Teachers demonstrate outside Kenya's Parliament Buildings in the capital Nairobi, September 7, 2011.
Teachers demonstrate outside Kenya's Parliament Buildings in the capital Nairobi, September 7, 2011.
Kenya’s teachers will continue their strike despite calls by President Mwai Kibaki for them to return to work, according to a teachers’ union leader.

Akello Misori, secretary-general of the Kenyan Union of Post Primary Education Teachers (KUPPET), made the vow after union officials held talks with parliamentarians Tuesday in an effort to end the teachers strike.

Misori said the government had yet to demonstrate a commitment to meet teachers’ demands for better working conditions.

President Mwai Kibaki called for a speedy resolution to the stalemate between the government and the striking teachers.

“Let us be reasonable in our demands and always give dialogue a chance in resolving any misunderstandings that may arise,” the president said.

But Misori said the government does not appear to be in a hurry to break the deadlock in negotiations.

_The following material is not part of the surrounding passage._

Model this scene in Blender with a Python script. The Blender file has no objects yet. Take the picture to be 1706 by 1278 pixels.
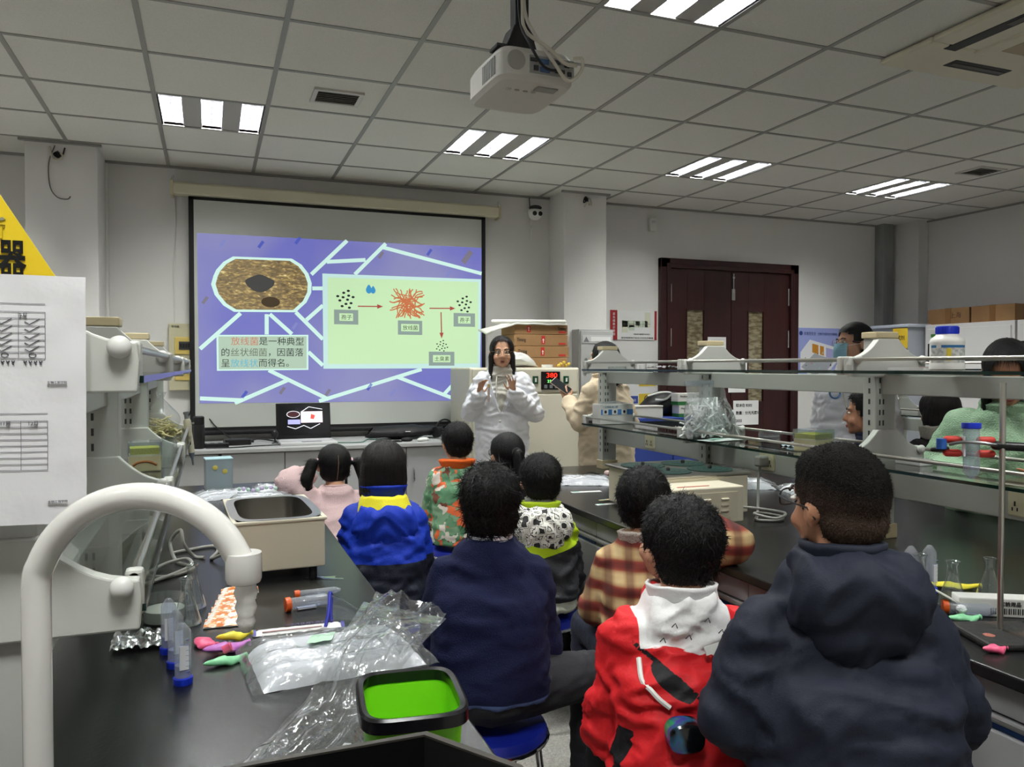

“The president’s statement did only start a process of negotiation from the government side,” Misori said. “But it lacked one principle of giving clear direction of which kind of negotiations should the government side put. Especially, in an event that they had not even put any tangible proposal to allay the crisis, which is already at hand.”

Parliamentarian Ephraim Maina suggested that high-ranking public servants, including members of parliament, have their pay cut to enable the government meet the demands of the striking teachers.

Kenya media quoted Maina as saying, “There is no justification as to why top civil servants and MPs continue earning huge salaries while the teachers who toil so much earn peanuts,” Maina continued. “At this time when the cost of living is very high how can a teacher survive on 15, 000 shillings [$179] a month? We need the government to come up with proposals to solve the situation.”

But Misori dismissed the suggestion of top level government pay cuts as no more than a publicity stunt.

"That view cannot be shared because many of our parliamentarians are only talkers. They want to play populists with the issue,” he said.

Some Kenyans have expressed concern the teachers strike will undermine the school calendar year as well as hamper students’ preparation for an upcoming examination.

Misori noted that there is public concern that a prolonged teachers’ strike could set back students’ education and said the government needed to act quickly to resolve the labor dispute.

“If you make a teacher to go to a class to prepare candidates when he or she is not properly motivated, then the circumstance is that proper education is not taking place,” Misori said.

University teachers also have begun a strike to press their demands for better working conditions.